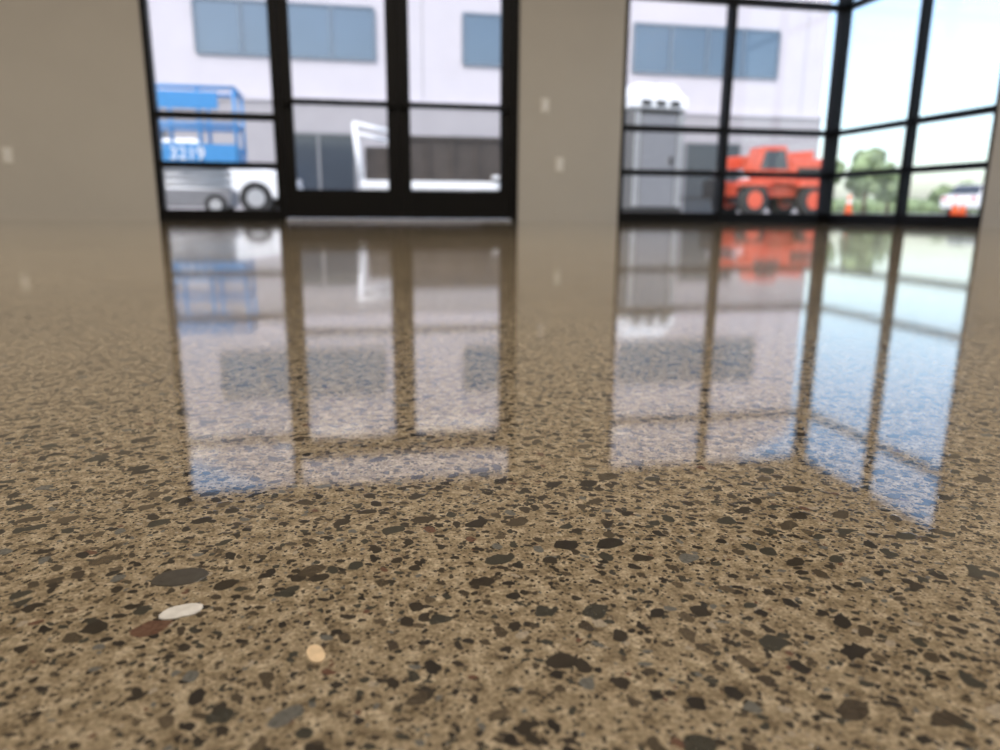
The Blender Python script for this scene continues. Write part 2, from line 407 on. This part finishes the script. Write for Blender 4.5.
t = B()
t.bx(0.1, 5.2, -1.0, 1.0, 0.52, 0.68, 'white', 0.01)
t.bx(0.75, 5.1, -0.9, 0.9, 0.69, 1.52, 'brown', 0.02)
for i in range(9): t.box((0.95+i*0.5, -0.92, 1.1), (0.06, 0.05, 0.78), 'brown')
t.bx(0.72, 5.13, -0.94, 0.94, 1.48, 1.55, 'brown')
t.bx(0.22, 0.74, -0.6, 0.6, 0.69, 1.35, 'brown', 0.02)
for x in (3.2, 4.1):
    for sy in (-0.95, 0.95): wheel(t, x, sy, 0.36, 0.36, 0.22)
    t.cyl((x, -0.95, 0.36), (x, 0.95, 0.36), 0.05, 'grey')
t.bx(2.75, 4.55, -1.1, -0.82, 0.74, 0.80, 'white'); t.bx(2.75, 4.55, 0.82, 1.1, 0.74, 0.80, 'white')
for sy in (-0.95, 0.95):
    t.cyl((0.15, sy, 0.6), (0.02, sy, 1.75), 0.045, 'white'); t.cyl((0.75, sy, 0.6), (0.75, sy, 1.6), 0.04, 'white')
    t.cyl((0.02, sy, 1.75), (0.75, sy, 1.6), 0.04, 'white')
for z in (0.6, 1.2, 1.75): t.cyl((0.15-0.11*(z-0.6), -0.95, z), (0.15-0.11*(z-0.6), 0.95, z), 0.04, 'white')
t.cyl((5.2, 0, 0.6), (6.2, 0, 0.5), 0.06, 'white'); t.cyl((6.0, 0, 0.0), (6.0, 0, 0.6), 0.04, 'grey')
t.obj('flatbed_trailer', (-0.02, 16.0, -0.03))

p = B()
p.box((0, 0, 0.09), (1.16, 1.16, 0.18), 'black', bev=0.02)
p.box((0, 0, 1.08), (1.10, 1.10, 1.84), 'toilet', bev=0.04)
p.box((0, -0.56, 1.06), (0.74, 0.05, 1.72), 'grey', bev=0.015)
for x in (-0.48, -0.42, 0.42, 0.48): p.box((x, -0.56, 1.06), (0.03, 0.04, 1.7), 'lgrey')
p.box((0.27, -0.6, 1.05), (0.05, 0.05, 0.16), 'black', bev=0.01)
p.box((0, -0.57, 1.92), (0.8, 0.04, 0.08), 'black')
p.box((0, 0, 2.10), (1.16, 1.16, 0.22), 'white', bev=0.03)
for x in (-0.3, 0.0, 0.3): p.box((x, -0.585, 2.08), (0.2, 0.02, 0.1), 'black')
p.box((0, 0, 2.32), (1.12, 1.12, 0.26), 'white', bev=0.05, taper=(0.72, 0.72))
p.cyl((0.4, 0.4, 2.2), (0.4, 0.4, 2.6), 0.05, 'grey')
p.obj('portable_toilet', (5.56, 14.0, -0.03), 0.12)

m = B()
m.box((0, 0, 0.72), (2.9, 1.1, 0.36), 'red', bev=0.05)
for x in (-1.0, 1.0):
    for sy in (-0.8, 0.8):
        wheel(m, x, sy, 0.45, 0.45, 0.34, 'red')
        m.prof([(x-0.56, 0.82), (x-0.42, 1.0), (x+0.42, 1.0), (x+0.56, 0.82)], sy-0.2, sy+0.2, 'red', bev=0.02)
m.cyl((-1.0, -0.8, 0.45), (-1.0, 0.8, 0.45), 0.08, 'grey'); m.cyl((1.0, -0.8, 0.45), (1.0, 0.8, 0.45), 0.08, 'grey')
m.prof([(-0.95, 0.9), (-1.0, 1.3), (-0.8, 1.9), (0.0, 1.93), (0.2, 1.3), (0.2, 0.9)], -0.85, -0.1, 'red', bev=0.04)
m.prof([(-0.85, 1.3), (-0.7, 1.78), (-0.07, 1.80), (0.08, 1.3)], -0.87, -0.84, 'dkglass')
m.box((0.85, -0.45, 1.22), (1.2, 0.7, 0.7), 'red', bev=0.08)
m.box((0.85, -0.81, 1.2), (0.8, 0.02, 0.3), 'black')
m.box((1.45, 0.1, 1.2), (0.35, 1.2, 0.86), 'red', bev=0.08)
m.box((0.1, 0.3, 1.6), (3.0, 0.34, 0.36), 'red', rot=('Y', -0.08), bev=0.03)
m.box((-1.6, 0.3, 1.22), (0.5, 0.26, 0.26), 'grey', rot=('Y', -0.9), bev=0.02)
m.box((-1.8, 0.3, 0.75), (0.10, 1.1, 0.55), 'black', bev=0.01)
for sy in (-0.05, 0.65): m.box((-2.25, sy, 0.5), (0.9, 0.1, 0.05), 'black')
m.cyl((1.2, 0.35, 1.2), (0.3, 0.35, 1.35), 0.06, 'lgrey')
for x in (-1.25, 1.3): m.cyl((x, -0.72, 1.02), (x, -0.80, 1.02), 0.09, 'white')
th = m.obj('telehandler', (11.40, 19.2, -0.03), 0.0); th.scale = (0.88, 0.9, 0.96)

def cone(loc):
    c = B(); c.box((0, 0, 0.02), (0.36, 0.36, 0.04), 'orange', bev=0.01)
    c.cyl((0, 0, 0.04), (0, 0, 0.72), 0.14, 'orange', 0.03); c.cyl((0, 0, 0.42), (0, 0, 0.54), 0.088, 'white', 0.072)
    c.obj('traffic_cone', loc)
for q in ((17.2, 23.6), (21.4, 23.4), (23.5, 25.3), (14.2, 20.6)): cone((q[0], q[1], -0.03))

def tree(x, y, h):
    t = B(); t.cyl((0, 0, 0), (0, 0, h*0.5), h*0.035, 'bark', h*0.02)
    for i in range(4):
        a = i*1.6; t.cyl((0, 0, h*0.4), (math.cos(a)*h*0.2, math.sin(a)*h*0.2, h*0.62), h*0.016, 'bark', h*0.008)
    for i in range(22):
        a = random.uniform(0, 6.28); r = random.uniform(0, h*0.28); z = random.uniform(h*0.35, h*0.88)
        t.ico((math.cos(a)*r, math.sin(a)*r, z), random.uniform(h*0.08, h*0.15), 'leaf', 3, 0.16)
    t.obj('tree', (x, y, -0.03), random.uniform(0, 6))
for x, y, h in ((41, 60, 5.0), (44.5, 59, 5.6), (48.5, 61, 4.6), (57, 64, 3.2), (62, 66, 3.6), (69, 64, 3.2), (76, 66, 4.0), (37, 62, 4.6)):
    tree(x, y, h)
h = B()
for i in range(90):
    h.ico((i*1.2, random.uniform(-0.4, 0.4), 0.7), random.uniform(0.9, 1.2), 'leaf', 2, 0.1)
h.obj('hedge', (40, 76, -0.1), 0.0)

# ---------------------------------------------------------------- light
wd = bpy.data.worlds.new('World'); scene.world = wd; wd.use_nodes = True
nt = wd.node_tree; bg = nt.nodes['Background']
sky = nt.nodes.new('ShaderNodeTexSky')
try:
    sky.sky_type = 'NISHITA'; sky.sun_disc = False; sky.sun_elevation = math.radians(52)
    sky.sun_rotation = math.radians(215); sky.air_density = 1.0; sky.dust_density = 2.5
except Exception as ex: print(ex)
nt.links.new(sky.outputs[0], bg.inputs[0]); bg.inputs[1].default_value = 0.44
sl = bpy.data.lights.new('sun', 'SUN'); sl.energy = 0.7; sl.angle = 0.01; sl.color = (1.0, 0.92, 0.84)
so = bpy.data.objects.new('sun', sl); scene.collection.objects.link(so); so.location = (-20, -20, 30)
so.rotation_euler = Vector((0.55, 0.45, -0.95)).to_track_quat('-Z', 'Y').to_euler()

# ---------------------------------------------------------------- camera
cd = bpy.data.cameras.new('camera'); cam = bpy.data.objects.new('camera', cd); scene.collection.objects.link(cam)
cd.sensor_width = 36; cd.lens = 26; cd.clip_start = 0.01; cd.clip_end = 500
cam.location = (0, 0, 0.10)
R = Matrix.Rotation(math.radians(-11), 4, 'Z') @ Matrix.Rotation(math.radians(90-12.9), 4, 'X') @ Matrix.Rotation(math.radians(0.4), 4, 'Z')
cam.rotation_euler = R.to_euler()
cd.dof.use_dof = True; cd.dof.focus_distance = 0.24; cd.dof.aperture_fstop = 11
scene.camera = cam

===

**INSTRUCTION**
Give again, word for word, every line from the top of the data above to the line holding "t.obj('flatbed_trailer', (-0.02, 16.0, -0.03))", inclusive, with the pictures left out.

**EXPECTED ANSWER**
The Blender Python script for this scene continues. Write part 2, from line 407 on. This part finishes the script. Write for Blender 4.5.
t = B()
t.bx(0.1, 5.2, -1.0, 1.0, 0.52, 0.68, 'white', 0.01)
t.bx(0.75, 5.1, -0.9, 0.9, 0.69, 1.52, 'brown', 0.02)
for i in range(9): t.box((0.95+i*0.5, -0.92, 1.1), (0.06, 0.05, 0.78), 'brown')
t.bx(0.72, 5.13, -0.94, 0.94, 1.48, 1.55, 'brown')
t.bx(0.22, 0.74, -0.6, 0.6, 0.69, 1.35, 'brown', 0.02)
for x in (3.2, 4.1):
    for sy in (-0.95, 0.95): wheel(t, x, sy, 0.36, 0.36, 0.22)
    t.cyl((x, -0.95, 0.36), (x, 0.95, 0.36), 0.05, 'grey')
t.bx(2.75, 4.55, -1.1, -0.82, 0.74, 0.80, 'white'); t.bx(2.75, 4.55, 0.82, 1.1, 0.74, 0.80, 'white')
for sy in (-0.95, 0.95):
    t.cyl((0.15, sy, 0.6), (0.02, sy, 1.75), 0.045, 'white'); t.cyl((0.75, sy, 0.6), (0.75, sy, 1.6), 0.04, 'white')
    t.cyl((0.02, sy, 1.75), (0.75, sy, 1.6), 0.04, 'white')
for z in (0.6, 1.2, 1.75): t.cyl((0.15-0.11*(z-0.6), -0.95, z), (0.15-0.11*(z-0.6), 0.95, z), 0.04, 'white')
t.cyl((5.2, 0, 0.6), (6.2, 0, 0.5), 0.06, 'white'); t.cyl((6.0, 0, 0.0), (6.0, 0, 0.6), 0.04, 'grey')
t.obj('flatbed_trailer', (-0.02, 16.0, -0.03))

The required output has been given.